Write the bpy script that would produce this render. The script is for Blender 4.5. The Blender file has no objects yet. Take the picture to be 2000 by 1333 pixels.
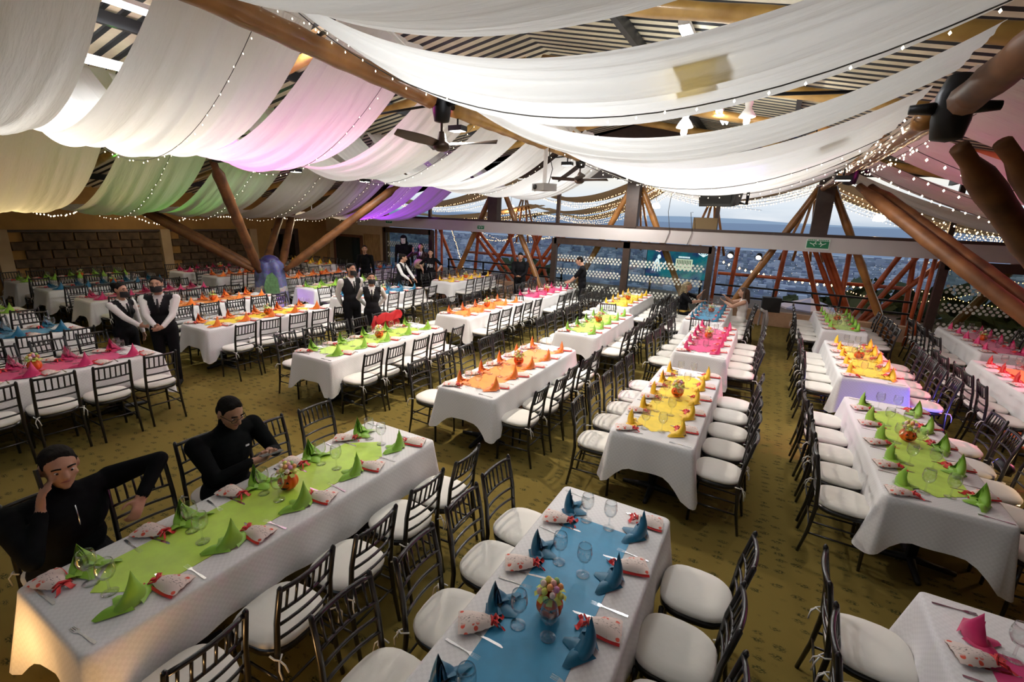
import bpy, math, random
import numpy as np
from mathutils import Vector, Matrix
random.seed(7); np.random.seed(7)
SC = bpy.context.scene
COL = SC.collection
PI = math.pi

# ------------------------------------------------------------------ camera
FPX = 906.5                                   # focal length in pixels of a 2000 px wide picture
_p, _r, _y = math.radians(14.97), math.radians(2.30), math.radians(-28.41)
_fw = Vector((math.sin(_y)*math.cos(_p), math.cos(_y)*math.cos(_p), -math.sin(_p)))
_rt = Vector((math.cos(_y), -math.sin(_y), 0)); _up = _rt.cross(_fw)
_R = _rt*math.cos(_r) + _up*math.sin(_r); _U = -_rt*math.sin(_r) + _up*math.cos(_r)
cam_d = bpy.data.cameras.new('camera'); cam = bpy.data.objects.new('camera', cam_d); COL.objects.link(cam)
cam_d.sensor_width = 36; cam_d.lens = FPX/2000*36; cam_d.clip_start = .05; cam_d.clip_end = 30000
M = Matrix.Identity(4)
for i in range(3):
    M[i][0] = _R[i]; M[i][1] = _U[i]; M[i][2] = -_fw[i]
M.translation = (0, 0, 2.69)
cam.matrix_world = M
SC.camera = cam

# ------------------------------------------------------------------ view + world
SC.view_settings.view_transform = 'Standard'; SC.view_settings.look = 'None'
SC.view_settings.gamma = 1; SC.view_settings.use_curve_mapping = False
SC.view_settings.exposure = 0.25
W = bpy.data.worlds.new('dusk_sky'); SC.world = W; W.use_nodes = True
nt = W.node_tree; nt.nodes.clear()
o_ = nt.nodes.new('ShaderNodeOutputWorld'); b_ = nt.nodes.new('ShaderNodeBackground'); nt.links.new(b_.outputs[0], o_.inputs[0])
tc = nt.nodes.new('ShaderNodeTexCoord'); sx = nt.nodes.new('ShaderNodeSeparateXYZ'); nt.links.new(tc.outputs['Generated'], sx.inputs[0])
rp = nt.nodes.new('ShaderNodeValToRGB'); nt.links.new(sx.outputs[2], rp.inputs[0])
el = rp.color_ramp.elements
el[0].position = 0.0; el[0].color = (.42, .50, .60, 1); el[1].position = 1.0; el[1].color = (.12, .2, .34, 1)
for p_, c_ in ((.04, (.66, .72, .78, 1)), (.10, (.85, .80, .68, 1)), (.22, (.52, .66, .78, 1))):
    e = el.new(p_); e.color = c_
nz = nt.nodes.new('ShaderNodeTexNoise'); nz.inputs['Scale'].default_value = 5; nz.inputs['Detail'].default_value = 5
mp = nt.nodes.new('ShaderNodeMapping'); mp.inputs['Scale'].default_value = (1, 1, 6)
nt.links.new(tc.outputs['Generated'], mp.inputs[0]); nt.links.new(mp.outputs[0], nz.inputs[0])
mx = nt.nodes.new('ShaderNodeMix'); mx.data_type = 'RGBA'; mx.inputs['B'].default_value = (.9, .9, .9, 1)
cr = nt.nodes.new('ShaderNodeMapRange'); cr.inputs[1].default_value = .5; cr.inputs[2].default_value = .75; cr.inputs[4].default_value = .5
nt.links.new(nz.outputs[0], cr.inputs[0]); nt.links.new(cr.outputs[0], mx.inputs['Factor']); nt.links.new(rp.outputs[0], mx.inputs['A'])
nt.links.new(mx.outputs['Result'], b_.inputs[0]); b_.inputs[1].default_value = 1.0

# ------------------------------------------------------------------ helpers
class MB:
    """collects verts / faces (with material index) for one mesh"""
    def __init__(s): s.v = []; s.f = []; s.m = []
    def add(s, vs, fs, m=0):
        n = len(s.v); s.v += [tuple(p) for p in vs]; s.f += [tuple(i+n for i in q) for q in fs]; s.m += [m]*len(fs)
    def box(s, c, d, rot=None, m=0):
        x, y, z = d[0]/2, d[1]/2, d[2]/2
        P = [Vector((a, b, e)) for a in (-x, x) for b in (-y, y) for e in (-z, z)]
        if rot is not None: P = [rot @ p for p in P]
        c = Vector(c)
        s.add([p+c for p in P], [(0,1,3,2),(4,6,7,5),(0,4,5,1),(2,3,7,6),(0,2,6,4),(1,5,7,3)], m)
    def tube(s, pts, r, n=8, cap=True, m=0, sx=1.0):
        pts = [Vector(p) for p in pts]; k = len(pts)
        rr = r if isinstance(r, (list, tuple)) else [r]*k
        V = []; ref = None
        for i, p in enumerate(pts):
            d = (pts[min(i+1, k-1)] - pts[max(i-1, 0)])
            if d.length < 1e-9: d = Vector((0, 0, 1))
            d.normalize()
            if ref is None: ref = Vector((0, 0, 1)) if abs(d.z) < .9 else Vector((1, 0, 0))
            u = d.cross(ref)
            if u.length < 1e-6: u = d.cross(Vector((0, 1, 0)))
            u.normalize(); w = u.cross(d).normalized(); ref = w
            for j in range(n):
                a = 2*PI*j/n; V.append(p + u*(math.cos(a)*rr[i]*sx) + w*(math.sin(a)*rr[i]))
        Fs = [(i*n+j, i*n+(j+1) % n, (i+1)*n+(j+1) % n, (i+1)*n+j) for i in range(k-1) for j in range(n)]
        if cap: Fs += [tuple(range(n-1, -1, -1)), tuple(range((k-1)*n, k*n))]
        s.add(V, Fs, m)
    def lathe(s, prof, n=16, c=(0, 0, 0), m=0):
        V = []; k = len(prof)
        for r, z in prof:
            for j in range(n):
                a = 2*PI*j/n; V.append((c[0]+r*math.cos(a), c[1]+r*math.sin(a), c[2]+z))
        s.add(V, [(i*n+j, i*n+(j+1) % n, (i+1)*n+(j+1) % n, (i+1)*n+j) for i in range(k-1) for j in range(n)], m)
    def ell(s, c, r, n=10, k=6, m=0, rot=None):
        V = []; c = Vector(c)
        for i in range(k+1):
            t = PI*i/k
            for j in range(n):
                a = 2*PI*j/n
                p = Vector((r[0]*math.sin(t)*math.cos(a), r[1]*math.sin(t)*math.sin(a), -r[2]*math.cos(t)))
                if rot is not None: p = rot @ p
                V.append(c+p)
        s.add(V, [(i*n+j, i*n+(j+1) % n, (i+1)*n+(j+1) % n, (i+1)*n+j) for i in range(k) for j in range(n)], m)
    def grid(s, fn, nu, nv, m=0, closeu=False):
        V = [fn(i/nu, j/nv) for i in range(nu+1) for j in range(nv+1)]
        s.add(V, [(i*(nv+1)+j, (i+1)*(nv+1)+j, (i+1)*(nv+1)+j+1, i*(nv+1)+j+1) for i in range(nu) for j in range(nv)], m)
    def prism(s, outl, z0, z1, m=0):
        n = len(outl)
        s.add([(x, y, z0) for x, y in outl]+[(x, y, z1) for x, y in outl],
              [tuple(range(n-1, -1, -1)), tuple(range(n, 2*n))]+[(i, (i+1) % n, n+(i+1) % n, n+i) for i in range(n)], m)
    def mesh(s, name, mats, smooth=True):
        me = bpy.data.meshes.new(name); me.from_pydata(s.v, [], s.f)
        for m in (mats if isinstance(mats, (list, tuple)) else [mats]): me.materials.append(m)
        if any(s.m): me.polygons.foreach_set('material_index', s.m)
        if smooth: me.polygons.foreach_set('use_smooth', [True]*len(s.f))
        me.update(); return me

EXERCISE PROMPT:
Copy each line exactly, and leave the pictures out of your copy.

SOLUTION TO THIS EXERCISE:
Write the bpy script that would produce this render. The script is for Blender 4.5. The Blender file has no objects yet. Take the picture to be 2000 by 1333 pixels.
import bpy, math, random
import numpy as np
from mathutils import Vector, Matrix
random.seed(7); np.random.seed(7)
SC = bpy.context.scene
COL = SC.collection
PI = math.pi

# ------------------------------------------------------------------ camera
FPX = 906.5                                   # focal length in pixels of a 2000 px wide picture
_p, _r, _y = math.radians(14.97), math.radians(2.30), math.radians(-28.41)
_fw = Vector((math.sin(_y)*math.cos(_p), math.cos(_y)*math.cos(_p), -math.sin(_p)))
_rt = Vector((math.cos(_y), -math.sin(_y), 0)); _up = _rt.cross(_fw)
_R = _rt*math.cos(_r) + _up*math.sin(_r); _U = -_rt*math.sin(_r) + _up*math.cos(_r)
cam_d = bpy.data.cameras.new('camera'); cam = bpy.data.objects.new('camera', cam_d); COL.objects.link(cam)
cam_d.sensor_width = 36; cam_d.lens = FPX/2000*36; cam_d.clip_start = .05; cam_d.clip_end = 30000
M = Matrix.Identity(4)
for i in range(3):
    M[i][0] = _R[i]; M[i][1] = _U[i]; M[i][2] = -_fw[i]
M.translation = (0, 0, 2.69)
cam.matrix_world = M
SC.camera = cam

# ------------------------------------------------------------------ view + world
SC.view_settings.view_transform = 'Standard'; SC.view_settings.look = 'None'
SC.view_settings.gamma = 1; SC.view_settings.use_curve_mapping = False
SC.view_settings.exposure = 0.25
W = bpy.data.worlds.new('dusk_sky'); SC.world = W; W.use_nodes = True
nt = W.node_tree; nt.nodes.clear()
o_ = nt.nodes.new('ShaderNodeOutputWorld'); b_ = nt.nodes.new('ShaderNodeBackground'); nt.links.new(b_.outputs[0], o_.inputs[0])
tc = nt.nodes.new('ShaderNodeTexCoord'); sx = nt.nodes.new('ShaderNodeSeparateXYZ'); nt.links.new(tc.outputs['Generated'], sx.inputs[0])
rp = nt.nodes.new('ShaderNodeValToRGB'); nt.links.new(sx.outputs[2], rp.inputs[0])
el = rp.color_ramp.elements
el[0].position = 0.0; el[0].color = (.42, .50, .60, 1); el[1].position = 1.0; el[1].color = (.12, .2, .34, 1)
for p_, c_ in ((.04, (.66, .72, .78, 1)), (.10, (.85, .80, .68, 1)), (.22, (.52, .66, .78, 1))):
    e = el.new(p_); e.color = c_
nz = nt.nodes.new('ShaderNodeTexNoise'); nz.inputs['Scale'].default_value = 5; nz.inputs['Detail'].default_value = 5
mp = nt.nodes.new('ShaderNodeMapping'); mp.inputs['Scale'].default_value = (1, 1, 6)
nt.links.new(tc.outputs['Generated'], mp.inputs[0]); nt.links.new(mp.outputs[0], nz.inputs[0])
mx = nt.nodes.new('ShaderNodeMix'); mx.data_type = 'RGBA'; mx.inputs['B'].default_value = (.9, .9, .9, 1)
cr = nt.nodes.new('ShaderNodeMapRange'); cr.inputs[1].default_value = .5; cr.inputs[2].default_value = .75; cr.inputs[4].default_value = .5
nt.links.new(nz.outputs[0], cr.inputs[0]); nt.links.new(cr.outputs[0], mx.inputs['Factor']); nt.links.new(rp.outputs[0], mx.inputs['A'])
nt.links.new(mx.outputs['Result'], b_.inputs[0]); b_.inputs[1].default_value = 1.0

# ------------------------------------------------------------------ helpers
class MB:
    """collects verts / faces (with material index) for one mesh"""
    def __init__(s): s.v = []; s.f = []; s.m = []
    def add(s, vs, fs, m=0):
        n = len(s.v); s.v += [tuple(p) for p in vs]; s.f += [tuple(i+n for i in q) for q in fs]; s.m += [m]*len(fs)
    def box(s, c, d, rot=None, m=0):
        x, y, z = d[0]/2, d[1]/2, d[2]/2
        P = [Vector((a, b, e)) for a in (-x, x) for b in (-y, y) for e in (-z, z)]
        if rot is not None: P = [rot @ p for p in P]
        c = Vector(c)
        s.add([p+c for p in P], [(0,1,3,2),(4,6,7,5),(0,4,5,1),(2,3,7,6),(0,2,6,4),(1,5,7,3)], m)
    def tube(s, pts, r, n=8, cap=True, m=0, sx=1.0):
        pts = [Vector(p) for p in pts]; k = len(pts)
        rr = r if isinstance(r, (list, tuple)) else [r]*k
        V = []; ref = None
        for i, p in enumerate(pts):
            d = (pts[min(i+1, k-1)] - pts[max(i-1, 0)])
            if d.length < 1e-9: d = Vector((0, 0, 1))
            d.normalize()
            if ref is None: ref = Vector((0, 0, 1)) if abs(d.z) < .9 else Vector((1, 0, 0))
            u = d.cross(ref)
            if u.length < 1e-6: u = d.cross(Vector((0, 1, 0)))
            u.normalize(); w = u.cross(d).normalized(); ref = w
            for j in range(n):
                a = 2*PI*j/n; V.append(p + u*(math.cos(a)*rr[i]*sx) + w*(math.sin(a)*rr[i]))
        Fs = [(i*n+j, i*n+(j+1) % n, (i+1)*n+(j+1) % n, (i+1)*n+j) for i in range(k-1) for j in range(n)]
        if cap: Fs += [tuple(range(n-1, -1, -1)), tuple(range((k-1)*n, k*n))]
        s.add(V, Fs, m)
    def lathe(s, prof, n=16, c=(0, 0, 0), m=0):
        V = []; k = len(prof)
        for r, z in prof:
            for j in range(n):
                a = 2*PI*j/n; V.append((c[0]+r*math.cos(a), c[1]+r*math.sin(a), c[2]+z))
        s.add(V, [(i*n+j, i*n+(j+1) % n, (i+1)*n+(j+1) % n, (i+1)*n+j) for i in range(k-1) for j in range(n)], m)
    def ell(s, c, r, n=10, k=6, m=0, rot=None):
        V = []; c = Vector(c)
        for i in range(k+1):
            t = PI*i/k
            for j in range(n):
                a = 2*PI*j/n
                p = Vector((r[0]*math.sin(t)*math.cos(a), r[1]*math.sin(t)*math.sin(a), -r[2]*math.cos(t)))
                if rot is not None: p = rot @ p
                V.append(c+p)
        s.add(V, [(i*n+j, i*n+(j+1) % n, (i+1)*n+(j+1) % n, (i+1)*n+j) for i in range(k) for j in range(n)], m)
    def grid(s, fn, nu, nv, m=0, closeu=False):
        V = [fn(i/nu, j/nv) for i in range(nu+1) for j in range(nv+1)]
        s.add(V, [(i*(nv+1)+j, (i+1)*(nv+1)+j, (i+1)*(nv+1)+j+1, i*(nv+1)+j+1) for i in range(nu) for j in range(nv)], m)
    def prism(s, outl, z0, z1, m=0):
        n = len(outl)
        s.add([(x, y, z0) for x, y in outl]+[(x, y, z1) for x, y in outl],
              [tuple(range(n-1, -1, -1)), tuple(range(n, 2*n))]+[(i, (i+1) % n, n+(i+1) % n, n+i) for i in range(n)], m)
    def mesh(s, name, mats, smooth=True):
        me = bpy.data.meshes.new(name); me.from_pydata(s.v, [], s.f)
        for m in (mats if isinstance(mats, (list, tuple)) else [mats]): me.materials.append(m)
        if any(s.m): me.polygons.foreach_set('material_index', s.m)
        if smooth: me.polygons.foreach_set('use_smooth', [True]*len(s.f))
        me.update(); return me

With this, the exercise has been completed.